The request = Up to and including the line that contains "S.cycles.caustics_refractive = False", repeat each line of the data exactly, starting from the first.

Data lines =
Start
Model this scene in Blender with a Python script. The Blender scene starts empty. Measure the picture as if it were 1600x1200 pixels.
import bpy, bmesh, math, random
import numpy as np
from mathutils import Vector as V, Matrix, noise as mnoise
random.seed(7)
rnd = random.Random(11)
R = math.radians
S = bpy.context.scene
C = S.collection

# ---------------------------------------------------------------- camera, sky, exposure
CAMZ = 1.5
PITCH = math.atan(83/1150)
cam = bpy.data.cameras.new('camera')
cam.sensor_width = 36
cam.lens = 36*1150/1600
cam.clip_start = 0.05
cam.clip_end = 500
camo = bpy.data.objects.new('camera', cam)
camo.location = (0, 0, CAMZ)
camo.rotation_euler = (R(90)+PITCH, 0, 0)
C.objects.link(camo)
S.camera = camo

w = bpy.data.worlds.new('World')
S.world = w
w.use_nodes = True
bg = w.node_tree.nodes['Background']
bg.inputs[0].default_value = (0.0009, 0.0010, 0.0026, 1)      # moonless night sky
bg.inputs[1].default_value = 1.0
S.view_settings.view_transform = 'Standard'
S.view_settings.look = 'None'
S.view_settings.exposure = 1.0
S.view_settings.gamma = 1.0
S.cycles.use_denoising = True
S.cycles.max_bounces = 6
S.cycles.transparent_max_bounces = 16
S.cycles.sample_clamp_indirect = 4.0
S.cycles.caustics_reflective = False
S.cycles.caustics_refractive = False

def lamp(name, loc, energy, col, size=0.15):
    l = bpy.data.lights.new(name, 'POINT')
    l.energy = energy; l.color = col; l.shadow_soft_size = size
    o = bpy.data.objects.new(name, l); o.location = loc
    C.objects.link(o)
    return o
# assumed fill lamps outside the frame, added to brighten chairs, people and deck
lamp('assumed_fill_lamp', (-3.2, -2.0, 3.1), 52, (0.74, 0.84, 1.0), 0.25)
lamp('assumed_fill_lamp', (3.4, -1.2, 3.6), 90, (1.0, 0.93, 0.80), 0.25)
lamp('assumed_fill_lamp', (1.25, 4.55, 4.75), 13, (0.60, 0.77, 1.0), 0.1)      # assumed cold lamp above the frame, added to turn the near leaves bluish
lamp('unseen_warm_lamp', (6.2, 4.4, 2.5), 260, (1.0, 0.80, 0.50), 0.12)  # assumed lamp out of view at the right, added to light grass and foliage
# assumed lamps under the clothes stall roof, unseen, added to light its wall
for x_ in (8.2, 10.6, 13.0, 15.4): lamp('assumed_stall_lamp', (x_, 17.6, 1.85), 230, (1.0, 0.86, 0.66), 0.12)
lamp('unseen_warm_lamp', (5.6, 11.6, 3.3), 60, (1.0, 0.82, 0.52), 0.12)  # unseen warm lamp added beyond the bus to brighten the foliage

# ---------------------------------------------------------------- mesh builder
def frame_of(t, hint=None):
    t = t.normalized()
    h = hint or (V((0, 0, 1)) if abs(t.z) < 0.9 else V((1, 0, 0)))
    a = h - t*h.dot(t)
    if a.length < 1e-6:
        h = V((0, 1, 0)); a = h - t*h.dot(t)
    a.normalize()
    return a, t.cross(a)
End
Final result =
Model this scene in Blender with a Python script. The Blender scene starts empty. Measure the picture as if it were 1600x1200 pixels.
import bpy, bmesh, math, random
import numpy as np
from mathutils import Vector as V, Matrix, noise as mnoise
random.seed(7)
rnd = random.Random(11)
R = math.radians
S = bpy.context.scene
C = S.collection

# ---------------------------------------------------------------- camera, sky, exposure
CAMZ = 1.5
PITCH = math.atan(83/1150)
cam = bpy.data.cameras.new('camera')
cam.sensor_width = 36
cam.lens = 36*1150/1600
cam.clip_start = 0.05
cam.clip_end = 500
camo = bpy.data.objects.new('camera', cam)
camo.location = (0, 0, CAMZ)
camo.rotation_euler = (R(90)+PITCH, 0, 0)
C.objects.link(camo)
S.camera = camo

w = bpy.data.worlds.new('World')
S.world = w
w.use_nodes = True
bg = w.node_tree.nodes['Background']
bg.inputs[0].default_value = (0.0009, 0.0010, 0.0026, 1)      # moonless night sky
bg.inputs[1].default_value = 1.0
S.view_settings.view_transform = 'Standard'
S.view_settings.look = 'None'
S.view_settings.exposure = 1.0
S.view_settings.gamma = 1.0
S.cycles.use_denoising = True
S.cycles.max_bounces = 6
S.cycles.transparent_max_bounces = 16
S.cycles.sample_clamp_indirect = 4.0
S.cycles.caustics_reflective = False
S.cycles.caustics_refractive = False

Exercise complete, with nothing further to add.